Chicago: el tren en altura y el centro por debajo, con reminiscencias de Calles de fuego de Walter Hill y centenares de películas, la disquería soñada (Reckless Records), la deep dish pizza, la mejor arquitectura imaginable, el río y el Old Town.

Es bastante llamativo que Buenos Aires, ciudad sin grandes bellezas naturales ni especial tendencia monumental, aún después de muchos años, pueda seguir enamorando, pero el helado recién hecho de Cadore de Corrientes y Rodríguez Peña, más unas porciones de muzzarella de Banchero en la misma calle-Avenida en la intersección con Talcahuano, más “Todo ayer” de Rodolfo Mederos en la versión de Generación cero, todavía logran el encanto.

En fin, en Medianoche en París Allen le declara su amor a la ciudad que más enamora: París, que lanza esas encantadoras combinaciones al que llega por primera vez y al que vuelve, y al que vive allí, como si le sobraran. Una hermosa esquina se combina con el olor del pan y ya está, y hay tanto más que sería hasta obsceno citarlo. Woody Allen lo intenta en el prólogo de la película, con planos de la ciudad. Sí, son demasiados, pero la reiteración es la falla central de la película: así también serán demasiados los personajes de los años veinte del siglo veinte, ese pasado al que se accede por otra de las magias de este París alleniano.
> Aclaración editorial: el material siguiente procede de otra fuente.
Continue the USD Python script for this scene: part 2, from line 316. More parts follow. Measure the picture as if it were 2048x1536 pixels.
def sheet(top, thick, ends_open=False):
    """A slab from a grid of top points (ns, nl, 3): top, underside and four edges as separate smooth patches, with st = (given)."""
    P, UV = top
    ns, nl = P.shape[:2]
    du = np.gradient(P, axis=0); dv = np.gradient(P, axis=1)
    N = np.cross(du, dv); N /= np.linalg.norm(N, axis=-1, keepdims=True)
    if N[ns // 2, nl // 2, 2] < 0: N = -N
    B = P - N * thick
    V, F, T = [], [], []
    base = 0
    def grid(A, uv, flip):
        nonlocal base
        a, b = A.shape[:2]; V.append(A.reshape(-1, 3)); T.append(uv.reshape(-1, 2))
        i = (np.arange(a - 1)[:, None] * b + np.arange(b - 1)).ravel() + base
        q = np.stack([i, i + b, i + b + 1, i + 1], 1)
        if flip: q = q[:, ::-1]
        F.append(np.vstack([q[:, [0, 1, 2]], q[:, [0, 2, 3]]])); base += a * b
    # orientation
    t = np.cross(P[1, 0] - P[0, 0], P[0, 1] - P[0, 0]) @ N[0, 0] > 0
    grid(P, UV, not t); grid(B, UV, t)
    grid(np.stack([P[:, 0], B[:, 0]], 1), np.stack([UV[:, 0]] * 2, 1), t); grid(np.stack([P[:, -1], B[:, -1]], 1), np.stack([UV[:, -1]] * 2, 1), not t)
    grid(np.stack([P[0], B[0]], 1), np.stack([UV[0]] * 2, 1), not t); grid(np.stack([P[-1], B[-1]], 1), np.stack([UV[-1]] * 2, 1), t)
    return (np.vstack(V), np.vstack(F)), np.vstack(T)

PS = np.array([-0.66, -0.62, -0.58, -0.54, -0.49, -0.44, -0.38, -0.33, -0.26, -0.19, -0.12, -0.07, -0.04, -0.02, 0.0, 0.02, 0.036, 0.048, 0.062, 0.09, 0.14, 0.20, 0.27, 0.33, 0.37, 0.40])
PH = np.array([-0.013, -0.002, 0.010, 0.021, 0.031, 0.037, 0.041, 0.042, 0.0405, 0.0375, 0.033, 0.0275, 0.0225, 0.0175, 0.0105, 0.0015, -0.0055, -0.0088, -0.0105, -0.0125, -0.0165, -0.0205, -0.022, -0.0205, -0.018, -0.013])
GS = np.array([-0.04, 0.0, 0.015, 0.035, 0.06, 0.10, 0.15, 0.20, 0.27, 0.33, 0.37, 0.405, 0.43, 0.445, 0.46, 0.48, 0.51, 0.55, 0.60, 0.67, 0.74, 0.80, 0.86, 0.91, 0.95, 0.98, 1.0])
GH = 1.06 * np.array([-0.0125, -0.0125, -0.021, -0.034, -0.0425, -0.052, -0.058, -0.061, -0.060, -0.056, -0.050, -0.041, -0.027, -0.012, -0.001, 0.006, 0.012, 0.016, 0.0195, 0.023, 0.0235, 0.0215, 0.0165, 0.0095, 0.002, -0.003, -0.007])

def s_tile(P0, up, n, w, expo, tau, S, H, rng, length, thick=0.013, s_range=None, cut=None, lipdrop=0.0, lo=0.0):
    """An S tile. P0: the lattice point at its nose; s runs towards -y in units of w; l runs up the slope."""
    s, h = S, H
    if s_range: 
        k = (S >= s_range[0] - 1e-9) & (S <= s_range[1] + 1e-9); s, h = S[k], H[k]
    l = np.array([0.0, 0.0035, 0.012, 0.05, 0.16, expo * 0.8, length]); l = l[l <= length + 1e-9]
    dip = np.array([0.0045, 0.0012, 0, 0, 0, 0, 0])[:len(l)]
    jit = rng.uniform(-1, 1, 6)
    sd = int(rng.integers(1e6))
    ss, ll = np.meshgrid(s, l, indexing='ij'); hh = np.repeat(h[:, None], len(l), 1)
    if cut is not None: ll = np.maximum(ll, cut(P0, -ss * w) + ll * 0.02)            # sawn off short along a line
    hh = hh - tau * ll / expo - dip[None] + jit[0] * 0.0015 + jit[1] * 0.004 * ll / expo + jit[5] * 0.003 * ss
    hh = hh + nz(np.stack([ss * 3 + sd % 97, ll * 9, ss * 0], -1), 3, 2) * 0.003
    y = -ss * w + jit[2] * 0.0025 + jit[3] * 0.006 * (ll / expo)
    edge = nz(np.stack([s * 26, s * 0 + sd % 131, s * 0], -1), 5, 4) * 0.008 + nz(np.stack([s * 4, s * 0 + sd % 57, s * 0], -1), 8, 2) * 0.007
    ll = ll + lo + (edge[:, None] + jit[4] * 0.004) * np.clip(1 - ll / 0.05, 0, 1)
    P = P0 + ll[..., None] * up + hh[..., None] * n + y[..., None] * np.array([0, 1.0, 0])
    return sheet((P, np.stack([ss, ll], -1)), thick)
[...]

Más allá de esos excesos, Medianoche en París cuenta con el protagónico del extraordinario Owen Wilson, quien a diferencia de casi todos los protagonistas de las películas de Allen que no protagoniza Woody, no lo imita. La personalidad, la presencia y la fotogenia de Wilson enamoran a la cámara velozmente, y Wilson –confiado– hace la suya: mirada decidida, convincente amor por la ciudad, ganas de pasear, una nariz digna de figurar en un museo de belleza no convencional. Wilson es gran parte de la película, París es otra (mencionemos solamente a la chica local con los viejos discos, una combinatoria irresistible, y todavía no llueve). Allen agrega algunos chistes inspirados, música feliz (algo de Cole Porter, más presente que nunca), fotografía a la altura de la ciudad luz y muy buenos personajes secundarios, como Hemingway y Dalí en los años veinte o el pedante sabelotodo en la actualidad. Y está Rachel McAdams, con una hermosa contundencia física que enamoraría inmediatamente en Chicago (que está cerca de su Ontario natal), pero que en París es la evidencia de que el amor se hace de combinaciones. Y las películas, se sabe, son combinaciones que pueden enamorar incluso más allá de algunos defectos, como ese vino de Mondoñedo.